Le Sénégal a pris, très tôt, conscience des enjeux liés aux nouvelles technologies de communication. Aujourd’hui, la toile tend à envelopper tout le pays et les opérateurs économiques y trouvent d’intéressantes opportunités d’affaires. Interview d’Amadou Top, ingénieur en informatique et fondateur d’Osiris, une société sénégalaise de prestation de services Internet.
Afrik : Les nouvelles technologies d’information et de communication sont relativement développées au Sénégal. Comment expliquez-vous cette position phare de votre pays dans la sous région ouest africaine ?
Amadou Top : A la fin des années 1990, on a mis en place un réseau numérique complété par des réseaux en fibres optiques. Cela a donné le réseau national IB. Entre autres facteurs, le principal est celui des infrastructures de base en télécommunications. Ensuite, au plan de la formation, un engagement a été pris assez tôt à l’université de Dakar et de Saint-Louis pour avoir des départements qui ont fait beaucoup de travail dans le domaine de l’informatique. Ainsi, on a produit des ingénieurs de bon niveau localement et assez facilement. Troisième facteur : les entrepreneurs privés. Ils ont investi rapidement ce créneau avec la création de sociétés dans le domaine d’Internet. L’intérêt que l’Etat a commencé à accorder au secteur des nouvelles technologies a fait le reste.
Ainsi l’administration centrale a commencé à s’équiper en ordinateurs. Surtout, on a mené des réflexions sur la possibilité ou non du Sénégal d’exploiter les nouvelles technologies de l’information pour le développement. C’est ainsi qu’est né le concept de télé-centre. On en dénombre 8000 aujourd’hui qui permettent aux citoyens de communiquer. L’Etat veut utiliser ces télé-centres comme point d’accès communautaire à Internet. Cette réflexion se poursuit aussi, et nous pensons vers un accès plus large, ouverture plus intéressante aux populations. Voilà grosso modo, je crois, l’élan que nous avons pris pour nous approprier les nouvelles technologies de l’information et de la communication au Sénégal.
Afrik : Peut-on avoir une idée des populations sénégalaises ayant accès à Internet ?

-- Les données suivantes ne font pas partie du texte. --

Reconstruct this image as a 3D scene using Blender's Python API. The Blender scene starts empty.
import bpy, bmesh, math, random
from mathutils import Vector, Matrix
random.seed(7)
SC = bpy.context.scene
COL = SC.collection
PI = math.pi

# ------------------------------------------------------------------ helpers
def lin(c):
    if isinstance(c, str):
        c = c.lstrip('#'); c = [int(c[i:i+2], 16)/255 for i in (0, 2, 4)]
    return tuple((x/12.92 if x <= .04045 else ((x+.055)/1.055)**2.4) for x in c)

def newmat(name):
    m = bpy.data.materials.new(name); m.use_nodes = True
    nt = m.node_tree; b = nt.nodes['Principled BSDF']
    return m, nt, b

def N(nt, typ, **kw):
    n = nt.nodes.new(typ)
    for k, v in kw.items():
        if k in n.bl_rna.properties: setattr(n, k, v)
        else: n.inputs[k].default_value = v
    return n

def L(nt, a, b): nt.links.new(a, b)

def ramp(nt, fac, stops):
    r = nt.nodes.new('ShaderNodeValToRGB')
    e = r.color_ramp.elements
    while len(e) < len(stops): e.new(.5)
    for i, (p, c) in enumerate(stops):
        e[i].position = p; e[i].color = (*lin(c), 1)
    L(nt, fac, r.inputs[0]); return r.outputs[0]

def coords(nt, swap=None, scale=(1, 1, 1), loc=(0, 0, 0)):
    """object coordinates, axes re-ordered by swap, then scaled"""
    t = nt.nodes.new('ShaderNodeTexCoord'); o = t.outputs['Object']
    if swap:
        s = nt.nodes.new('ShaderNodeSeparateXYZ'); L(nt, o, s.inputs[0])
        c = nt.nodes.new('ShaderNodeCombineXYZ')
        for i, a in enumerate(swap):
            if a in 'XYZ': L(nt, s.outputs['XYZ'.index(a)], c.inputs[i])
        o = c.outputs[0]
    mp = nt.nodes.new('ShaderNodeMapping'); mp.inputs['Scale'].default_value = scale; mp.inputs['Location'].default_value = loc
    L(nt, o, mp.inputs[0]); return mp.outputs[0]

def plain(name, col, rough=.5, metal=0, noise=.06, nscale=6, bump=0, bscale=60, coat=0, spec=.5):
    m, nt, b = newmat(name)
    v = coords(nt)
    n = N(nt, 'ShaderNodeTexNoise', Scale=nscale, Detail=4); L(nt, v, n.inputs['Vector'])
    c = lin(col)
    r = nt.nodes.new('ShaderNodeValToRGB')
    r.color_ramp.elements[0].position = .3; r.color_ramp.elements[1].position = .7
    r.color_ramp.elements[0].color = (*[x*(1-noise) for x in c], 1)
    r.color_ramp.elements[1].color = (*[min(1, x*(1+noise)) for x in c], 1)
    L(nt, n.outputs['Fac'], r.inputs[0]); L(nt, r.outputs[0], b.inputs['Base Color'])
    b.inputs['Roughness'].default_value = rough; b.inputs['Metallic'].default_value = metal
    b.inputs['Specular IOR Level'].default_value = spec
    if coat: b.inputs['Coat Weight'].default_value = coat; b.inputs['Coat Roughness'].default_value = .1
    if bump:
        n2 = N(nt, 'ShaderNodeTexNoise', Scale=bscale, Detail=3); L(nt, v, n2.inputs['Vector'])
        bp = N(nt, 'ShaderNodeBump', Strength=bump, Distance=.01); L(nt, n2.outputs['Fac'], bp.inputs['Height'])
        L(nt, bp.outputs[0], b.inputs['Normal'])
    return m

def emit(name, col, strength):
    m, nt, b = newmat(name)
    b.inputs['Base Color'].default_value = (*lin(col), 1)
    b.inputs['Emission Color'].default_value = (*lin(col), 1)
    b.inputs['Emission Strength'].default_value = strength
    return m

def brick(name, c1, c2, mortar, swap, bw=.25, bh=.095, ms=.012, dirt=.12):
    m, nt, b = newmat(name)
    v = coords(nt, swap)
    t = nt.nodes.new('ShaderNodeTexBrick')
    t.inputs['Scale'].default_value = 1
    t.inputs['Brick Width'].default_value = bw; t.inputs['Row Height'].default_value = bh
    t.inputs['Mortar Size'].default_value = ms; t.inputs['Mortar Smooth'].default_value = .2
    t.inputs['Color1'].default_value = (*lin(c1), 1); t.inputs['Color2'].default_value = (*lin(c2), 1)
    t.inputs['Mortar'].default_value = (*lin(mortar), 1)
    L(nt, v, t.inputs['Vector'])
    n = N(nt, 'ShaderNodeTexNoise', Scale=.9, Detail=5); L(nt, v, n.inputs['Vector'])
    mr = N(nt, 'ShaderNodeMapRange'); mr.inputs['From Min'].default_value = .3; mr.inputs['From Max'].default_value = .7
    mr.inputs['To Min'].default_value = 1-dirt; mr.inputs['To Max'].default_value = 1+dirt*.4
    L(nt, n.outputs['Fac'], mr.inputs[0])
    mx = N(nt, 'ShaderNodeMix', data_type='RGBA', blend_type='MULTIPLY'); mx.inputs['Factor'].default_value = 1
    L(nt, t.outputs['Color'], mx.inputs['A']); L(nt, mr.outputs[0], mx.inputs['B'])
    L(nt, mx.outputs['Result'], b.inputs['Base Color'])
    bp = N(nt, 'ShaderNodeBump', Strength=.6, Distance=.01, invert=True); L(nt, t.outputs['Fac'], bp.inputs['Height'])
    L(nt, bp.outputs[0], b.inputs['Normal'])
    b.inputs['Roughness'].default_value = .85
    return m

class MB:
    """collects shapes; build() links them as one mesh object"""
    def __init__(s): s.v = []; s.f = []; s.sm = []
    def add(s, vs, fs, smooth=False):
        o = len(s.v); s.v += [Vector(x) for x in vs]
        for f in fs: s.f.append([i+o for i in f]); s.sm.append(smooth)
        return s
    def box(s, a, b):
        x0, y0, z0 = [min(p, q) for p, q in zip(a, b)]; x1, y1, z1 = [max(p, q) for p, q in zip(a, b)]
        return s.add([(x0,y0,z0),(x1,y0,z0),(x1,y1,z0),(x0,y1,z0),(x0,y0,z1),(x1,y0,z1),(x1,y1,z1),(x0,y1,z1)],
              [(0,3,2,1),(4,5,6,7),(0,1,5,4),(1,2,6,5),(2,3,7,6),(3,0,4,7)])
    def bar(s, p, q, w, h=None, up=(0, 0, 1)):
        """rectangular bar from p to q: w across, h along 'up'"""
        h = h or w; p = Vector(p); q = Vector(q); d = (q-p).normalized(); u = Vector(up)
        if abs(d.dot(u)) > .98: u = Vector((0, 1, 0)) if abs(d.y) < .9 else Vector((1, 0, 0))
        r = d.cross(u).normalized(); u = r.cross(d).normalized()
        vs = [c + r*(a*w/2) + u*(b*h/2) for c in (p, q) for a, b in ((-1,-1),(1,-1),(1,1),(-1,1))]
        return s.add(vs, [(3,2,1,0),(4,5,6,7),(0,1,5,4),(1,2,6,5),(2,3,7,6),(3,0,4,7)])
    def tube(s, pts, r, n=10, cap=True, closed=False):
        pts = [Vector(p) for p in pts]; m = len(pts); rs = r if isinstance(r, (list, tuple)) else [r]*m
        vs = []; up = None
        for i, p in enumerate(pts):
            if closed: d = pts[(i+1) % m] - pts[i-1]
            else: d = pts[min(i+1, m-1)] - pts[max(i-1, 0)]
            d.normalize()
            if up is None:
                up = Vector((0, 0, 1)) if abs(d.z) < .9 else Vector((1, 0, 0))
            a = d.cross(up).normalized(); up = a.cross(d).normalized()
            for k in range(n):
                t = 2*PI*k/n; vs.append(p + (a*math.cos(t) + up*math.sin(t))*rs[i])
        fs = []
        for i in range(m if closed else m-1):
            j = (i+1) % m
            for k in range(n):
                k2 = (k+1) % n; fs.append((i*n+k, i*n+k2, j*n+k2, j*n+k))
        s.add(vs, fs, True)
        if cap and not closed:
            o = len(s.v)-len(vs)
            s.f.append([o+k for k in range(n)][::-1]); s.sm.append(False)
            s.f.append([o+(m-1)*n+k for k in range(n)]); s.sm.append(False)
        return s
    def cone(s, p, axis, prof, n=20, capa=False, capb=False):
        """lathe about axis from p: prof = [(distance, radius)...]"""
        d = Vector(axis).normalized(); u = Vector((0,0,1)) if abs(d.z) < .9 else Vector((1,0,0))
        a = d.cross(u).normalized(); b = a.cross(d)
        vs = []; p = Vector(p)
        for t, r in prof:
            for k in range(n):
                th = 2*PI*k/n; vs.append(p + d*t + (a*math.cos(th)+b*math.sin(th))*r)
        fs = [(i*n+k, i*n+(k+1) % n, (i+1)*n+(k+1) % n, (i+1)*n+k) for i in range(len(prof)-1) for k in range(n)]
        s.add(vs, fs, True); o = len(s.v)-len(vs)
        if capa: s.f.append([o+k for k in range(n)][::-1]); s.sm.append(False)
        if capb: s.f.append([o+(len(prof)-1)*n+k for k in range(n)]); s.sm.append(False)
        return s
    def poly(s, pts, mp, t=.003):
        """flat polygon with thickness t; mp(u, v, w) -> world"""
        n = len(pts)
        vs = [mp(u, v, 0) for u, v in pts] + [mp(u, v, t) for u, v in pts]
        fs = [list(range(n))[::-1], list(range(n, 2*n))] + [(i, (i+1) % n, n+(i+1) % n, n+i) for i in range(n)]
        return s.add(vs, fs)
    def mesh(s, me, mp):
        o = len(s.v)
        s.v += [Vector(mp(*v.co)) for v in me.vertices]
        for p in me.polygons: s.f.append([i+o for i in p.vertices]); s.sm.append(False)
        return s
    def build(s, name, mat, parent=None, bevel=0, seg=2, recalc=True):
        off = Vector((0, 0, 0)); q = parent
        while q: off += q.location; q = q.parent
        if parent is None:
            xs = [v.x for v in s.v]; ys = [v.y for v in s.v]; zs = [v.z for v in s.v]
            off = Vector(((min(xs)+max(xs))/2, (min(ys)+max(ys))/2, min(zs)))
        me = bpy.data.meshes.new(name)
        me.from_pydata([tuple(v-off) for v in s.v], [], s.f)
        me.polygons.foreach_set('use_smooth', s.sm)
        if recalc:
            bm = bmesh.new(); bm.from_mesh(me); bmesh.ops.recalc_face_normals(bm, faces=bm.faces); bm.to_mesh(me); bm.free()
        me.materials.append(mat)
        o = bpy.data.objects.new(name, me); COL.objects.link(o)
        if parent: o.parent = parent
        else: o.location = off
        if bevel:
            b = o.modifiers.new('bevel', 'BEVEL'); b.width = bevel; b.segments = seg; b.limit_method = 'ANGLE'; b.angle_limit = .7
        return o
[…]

Amadou Top : Sur 9 millions de Sénégalais, il y a deux ou trois cent mille personnes qui ont accès à Internet, par différents biais, parce qu’ils procèdent par voie communautaire comme je le disais à travers les télé-centres. La plupart des écoles sont connectées, les universités aussi ; les administrations commencent à se connecter. C’est assez faible pour l’instant. Mais c’est quelque chose d’intéressant parce que ceux qui se connectent à Internet, ce n’est pas pour s’amuser mais pour chercher des informations précises. Pour accéder aux bibliothèques, à des revues ou à une documentation assez ciblée. Donc, je crois qu’Internet n’a pas encore l’ampleur populaire que nous voudrions lui voir prendre, mais dans un pays comme le Sénégal c’est un phénomène important. Nous sommes devancés seulement par l’Afrique du Sud et son million d’internautes. Cela se comprend puisqu’elle a une population d’environ 40 millions d’habitants.
Afrik : Que fait concrètement l’Etat sénégalais pour encourager les initiatives visant à développer les nouvelles technologies de l’information ?
Amadou Top : L’Etat encourage les différents opérateurs à ne pas se cantonner dans les grandes villes. Chaque fois que les opérateurs veulent intervenir dans les agglomérations moins urbaines, l’Etat les encourage par différents moyens. Par contre, ce qui importe c’est moins que ce soit l’Etat lui-même qui le fasse que les opérateurs qui interviennent.. Sous ce rapport là, il y a des Ong qui ont commencé à intervenir comme la Frao (Fondation rurale pour l’Afrique de l’Ouest), Enda Tiers-Monde (Environnement et développement) et des Isp (Internet service providers). Par exemple, Metissacana (le grand Web-café basé à Dakar -Ndlr.) a un programme d’intervention dans les zones régionales, même s’ils peinent à atteindre les villages. Mais je pense que dans les années à venir, les programmes qui sont en cours permettront de couvrir quelques villages. Parce que le problème de couverture des campagnes repose la question de l’alphabétisation et de la capacité à utiliser le clavier, la souris etc…. Ce qui veut dire que si nous voulons qu’Internet pénètre les villages, il va falloir que nous imaginions d’autres modes d’accès qui ne soient pas nécessairement le clavier. C’est tout à fait possible aujourd’hui parce que dans les zones à forte population d’analphabètes, on peut envisager des solutions utilisant des écrans tactiles.